> **Dataset**:
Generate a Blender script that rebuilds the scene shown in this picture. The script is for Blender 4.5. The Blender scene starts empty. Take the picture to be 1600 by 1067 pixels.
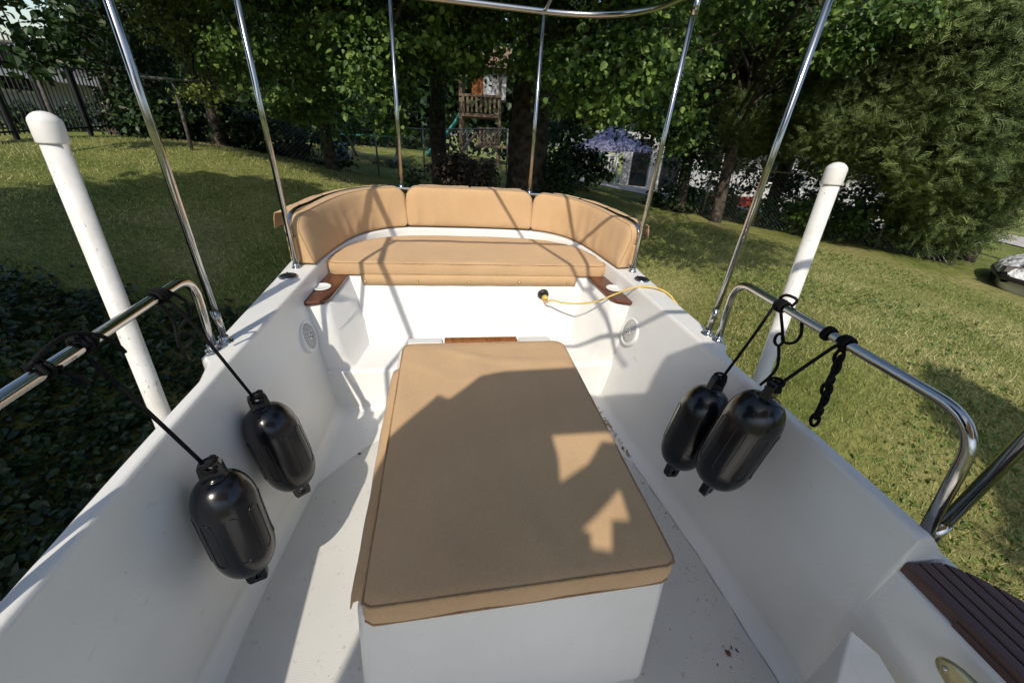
import bpy, bmesh, math, random
import numpy as np
from mathutils import Vector, Matrix
random.seed(7); rng = np.random.default_rng(11)
SC = bpy.context.scene
COL = SC.collection
R = math.radians

# ------------------------------------------------------------ camera, sky, sun, exposure
CAM = np.array([-0.18564224, 0.0, 0.95719823]); FPX = 626.398
def _basis(yaw, pitch, roll):
    cy, sy, cp, sp = math.cos(yaw), math.sin(yaw), math.cos(pitch), math.sin(pitch)
    f = np.array([-sy*cp, cy*cp, -sp]); r = np.array([cy, sy, 0.0]); u = np.cross(r, f)
    c, s = math.cos(roll), math.sin(roll)
    return c*r+s*u, -s*r+c*u, f
RT, UP, FW = _basis(R(-10.99188566), R(30.26436219), R(4.58449017))
cd = bpy.data.cameras.new('camera'); cam = bpy.data.objects.new('camera', cd); COL.objects.link(cam)
cd.sensor_width = 36; cd.lens = 36*FPX/1600; cd.clip_start = .02; cd.clip_end = 400
m = Matrix.Identity(4)
for i in range(3):
    m[i][0] = RT[i]; m[i][1] = UP[i]; m[i][2] = -FW[i]; m[i][3] = CAM[i]
cam.matrix_world = m
SC.camera = cam
SUN_AZ, SUN_EL = 20.0, 44.0      # light travels towards azimuth SUN_AZ (from +y towards +x)
sdir = np.array([math.sin(R(SUN_AZ))*math.cos(R(SUN_EL)), math.cos(R(SUN_AZ))*math.cos(R(SUN_EL)), -math.sin(R(SUN_EL))])
world = bpy.data.worlds.new('World'); SC.world = world; world.use_nodes = True
nt = world.node_tree; bg = nt.nodes['Background']
sky = nt.nodes.new('ShaderNodeTexSky'); sky.sky_type = 'NISHITA'; sky.sun_disc = False
sky.sun_elevation = R(SUN_EL); sky.sun_rotation = R(180+SUN_AZ); sky.air_density = 1.0; sky.dust_density = 1.3
nt.links.new(sky.outputs[0], bg.inputs[0]); bg.inputs[1].default_value = .122
sl = bpy.data.lights.new('sun', 'SUN'); sl.energy = 2.7; sl.angle = R(.55); sl.color = (1, .925, .81)
so = bpy.data.objects.new('sun', sl); COL.objects.link(so)
so.rotation_euler = Vector(sdir).to_track_quat('-Z', 'Y').to_euler()
SC.view_settings.view_transform = 'Standard'; SC.view_settings.look = 'None'
SC.view_settings.exposure = .48; SC.view_settings.gamma = 1
SC.cycles.max_bounces = 8; SC.cycles.transparent_max_bounces = 4

# ------------------------------------------------------------ coordinate helpers
def ray(px, py): return (px-800)*RT/FPX-(py-533.5)*UP/FPX+FW
def at(px, py, d):
    v = ray(px, py); return CAM+v*d/math.hypot(v[0], v[1])
def onz(px, py, z): v = ray(px, py); return CAM+v*(z-CAM[2])/v[2]
def onx(px, py, x): v = ray(px, py); return CAM+v*(x-CAM[0])/v[0]
def ony(px, py, y): v = ray(px, py); return CAM+v*(y-CAM[1])/v[1]
GUP = np.array([-0.0107, 0.0726, 0.9973]); GUP /= np.linalg.norm(GUP)
TILT = Vector((0, 0, 1)).rotation_difference(Vector(GUP)).to_matrix().to_4x4()

# ------------------------------------------------------------ materials
def newmat(name):
    mt = bpy.data.materials.new(name); mt.use_nodes = True
    return mt, mt.node_tree, mt.node_tree.nodes['Principled BSDF']
def N(t, kind, **kw):
    n = t.nodes.new(kind)
    for k, v in kw.items():
        if k in n.inputs: n.inputs[k].default_value = v
        else: setattr(n, k, v)
    return n
def coords(t): return t.nodes.new('ShaderNodeTexCoord').outputs['Object']
def ramp(t, src, stops):
    r = t.nodes.new('ShaderNodeValToRGB'); t.links.new(src, r.inputs[0])
    e = r.color_ramp.elements
    while len(e) > 1: e.remove(e[-1])
    e[0].position = stops[0][0]; e[0].color = (*stops[0][1], 1)
    for p, c in stops[1:]:
        x = e.new(p); x.color = (*c, 1)
    return r.outputs[0]
def noise_mat(name, c1, c2, scale, rough=.6, bump=0, bscale=None, metallic=0, detail=6, lo=.35, hi=.65, dist=.01, spec=None, coat=0):
    mt, t, p = newmat(name); co = coords(t)
    n = N(t, 'ShaderNodeTexNoise', Scale=scale, Detail=detail); t.links.new(co, n.inputs['Vector'])
    t.links.new(ramp(t, n.outputs[0], [(lo, c1), (hi, c2)]), p.inputs['Base Color'])
    p.inputs['Roughness'].default_value = rough; p.inputs['Metallic'].default_value = metallic
    if spec is not None: p.inputs['Specular IOR Level'].default_value = spec
    if coat: p.inputs['Coat Weight'].default_value = coat; p.inputs['Coat Roughness'].default_value = .08
    if bump:
        b = N(t, 'ShaderNodeBump', Strength=bump, Distance=dist)
        n2 = N(t, 'ShaderNodeTexNoise', Scale=bscale or scale, Detail=4); t.links.new(co, n2.inputs['Vector'])
        t.links.new(n2.outputs[0], b.inputs['Height']); t.links.new(b.outputs[0], p.inputs['Normal'])
    return mt
def mixc(t, a, b, fac):
    mx = t.nodes.new('ShaderNodeMix'); mx.data_type = 'RGBA'
    for s, v in ((6, a), (7, b)):
        if isinstance(v, tuple): mx.inputs[s].default_value = (*v, 1)
        else: t.links.new(v, mx.inputs[s])
    if isinstance(fac, (int, float)): mx.inputs[0].default_value = fac
    else: t.links.new(fac, mx.inputs[0])
    return mx.outputs[2]
M = {}
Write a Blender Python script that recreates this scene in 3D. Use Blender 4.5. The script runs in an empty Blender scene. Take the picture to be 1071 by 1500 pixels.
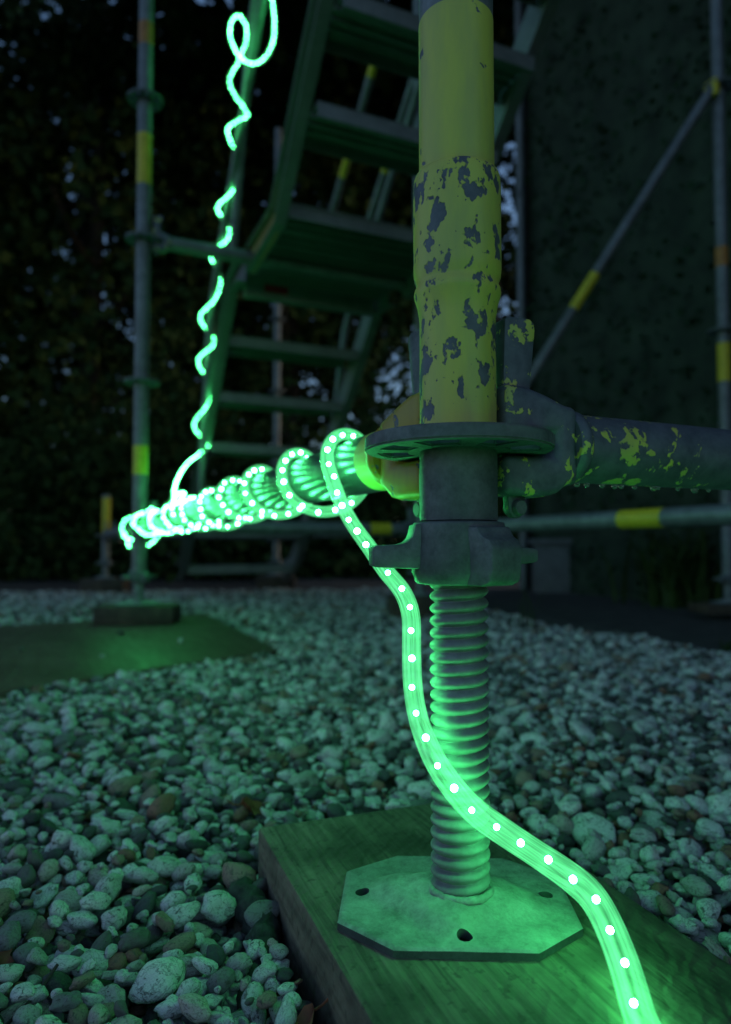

> **Task objective**: Using the material above, return every line exactly as it appears, minus the pictures.

> **Correct answer**:
Generate a Blender script that rebuilds the scene shown in this picture. The script is for Blender 4.5. The Blender scene starts empty. Take the picture to be 1600 by 1067 pixels.
import bpy, bmesh, math, random
import numpy as np
from mathutils import Vector, Matrix
random.seed(7); rng = np.random.default_rng(11)
SC = bpy.context.scene
COL = SC.collection
R = math.radians

# ------------------------------------------------------------ camera, sky, sun, exposure
CAM = np.array([-0.18564224, 0.0, 0.95719823]); FPX = 626.398
def _basis(yaw, pitch, roll):
    cy, sy, cp, sp = math.cos(yaw), math.sin(yaw), math.cos(pitch), math.sin(pitch)
    f = np.array([-sy*cp, cy*cp, -sp]); r = np.array([cy, sy, 0.0]); u = np.cross(r, f)
    c, s = math.cos(roll), math.sin(roll)
    return c*r+s*u, -s*r+c*u, f
RT, UP, FW = _basis(R(-10.99188566), R(30.26436219), R(4.58449017))
cd = bpy.data.cameras.new('camera'); cam = bpy.data.objects.new('camera', cd); COL.objects.link(cam)
cd.sensor_width = 36; cd.lens = 36*FPX/1600; cd.clip_start = .02; cd.clip_end = 400
m = Matrix.Identity(4)
for i in range(3):
    m[i][0] = RT[i]; m[i][1] = UP[i]; m[i][2] = -FW[i]; m[i][3] = CAM[i]
cam.matrix_world = m
SC.camera = cam
SUN_AZ, SUN_EL = 20.0, 44.0      # light travels towards azimuth SUN_AZ (from +y towards +x)
sdir = np.array([math.sin(R(SUN_AZ))*math.cos(R(SUN_EL)), math.cos(R(SUN_AZ))*math.cos(R(SUN_EL)), -math.sin(R(SUN_EL))])
world = bpy.data.worlds.new('World'); SC.world = world; world.use_nodes = True
nt = world.node_tree; bg = nt.nodes['Background']
sky = nt.nodes.new('ShaderNodeTexSky'); sky.sky_type = 'NISHITA'; sky.sun_disc = False
sky.sun_elevation = R(SUN_EL); sky.sun_rotation = R(180+SUN_AZ); sky.air_density = 1.0; sky.dust_density = 1.3
nt.links.new(sky.outputs[0], bg.inputs[0]); bg.inputs[1].default_value = .122
sl = bpy.data.lights.new('sun', 'SUN'); sl.energy = 2.7; sl.angle = R(.55); sl.color = (1, .925, .81)
so = bpy.data.objects.new('sun', sl); COL.objects.link(so)
so.rotation_euler = Vector(sdir).to_track_quat('-Z', 'Y').to_euler()
SC.view_settings.view_transform = 'Standard'; SC.view_settings.look = 'None'
SC.view_settings.exposure = .48; SC.view_settings.gamma = 1
SC.cycles.max_bounces = 8; SC.cycles.transparent_max_bounces = 4

# ------------------------------------------------------------ coordinate helpers
def ray(px, py): return (px-800)*RT/FPX-(py-533.5)*UP/FPX+FW
def at(px, py, d):
    v = ray(px, py); return CAM+v*d/math.hypot(v[0], v[1])
def onz(px, py, z): v = ray(px, py); return CAM+v*(z-CAM[2])/v[2]
def onx(px, py, x): v = ray(px, py); return CAM+v*(x-CAM[0])/v[0]
def ony(px, py, y): v = ray(px, py); return CAM+v*(y-CAM[1])/v[1]
GUP = np.array([-0.0107, 0.0726, 0.9973]); GUP /= np.linalg.norm(GUP)
TILT = Vector((0, 0, 1)).rotation_difference(Vector(GUP)).to_matrix().to_4x4()

# ------------------------------------------------------------ materials
def newmat(name):
    mt = bpy.data.materials.new(name); mt.use_nodes = True
    return mt, mt.node_tree, mt.node_tree.nodes['Principled BSDF']
def N(t, kind, **kw):
    n = t.nodes.new(kind)
    for k, v in kw.items():
        if k in n.inputs: n.inputs[k].default_value = v
        else: setattr(n, k, v)
    return n
def coords(t): return t.nodes.new('ShaderNodeTexCoord').outputs['Object']
def ramp(t, src, stops):
    r = t.nodes.new('ShaderNodeValToRGB'); t.links.new(src, r.inputs[0])
    e = r.color_ramp.elements
    while len(e) > 1: e.remove(e[-1])
    e[0].position = stops[0][0]; e[0].color = (*stops[0][1], 1)
    for p, c in stops[1:]:
        x = e.new(p); x.color = (*c, 1)
    return r.outputs[0]
def noise_mat(name, c1, c2, scale, rough=.6, bump=0, bscale=None, metallic=0, detail=6, lo=.35, hi=.65, dist=.01, spec=None, coat=0):
    mt, t, p = newmat(name); co = coords(t)
    n = N(t, 'ShaderNodeTexNoise', Scale=scale, Detail=detail); t.links.new(co, n.inputs['Vector'])
    t.links.new(ramp(t, n.outputs[0], [(lo, c1), (hi, c2)]), p.inputs['Base Color'])
    p.inputs['Roughness'].default_value = rough; p.inputs['Metallic'].default_value = metallic
    if spec is not None: p.inputs['Specular IOR Level'].default_value = spec
    if coat: p.inputs['Coat Weight'].default_value = coat; p.inputs['Coat Roughness'].default_value = .08
    if bump:
        b = N(t, 'ShaderNodeBump', Strength=bump, Distance=dist)
        n2 = N(t, 'ShaderNodeTexNoise', Scale=bscale or scale, Detail=4); t.links.new(co, n2.inputs['Vector'])
        t.links.new(n2.outputs[0], b.inputs['Height']); t.links.new(b.outputs[0], p.inputs['Normal'])
    return mt
def mixc(t, a, b, fac):
    mx = t.nodes.new('ShaderNodeMix'); mx.data_type = 'RGBA'
    for s, v in ((6, a), (7, b)):
        if isinstance(v, tuple): mx.inputs[s].default_value = (*v, 1)
        else: t.links.new(v, mx.inputs[s])
    if isinstance(fac, (int, float)): mx.inputs[0].default_value = fac
    else: t.links.new(fac, mx.inputs[0])
    return mx.outputs[2]
M = {}
Write a Blender Python script that recreates this scene in 3D. Use Blender 4.5. The script runs in an empty Blender scene. Take the picture to be 1071 by 1500 pixels.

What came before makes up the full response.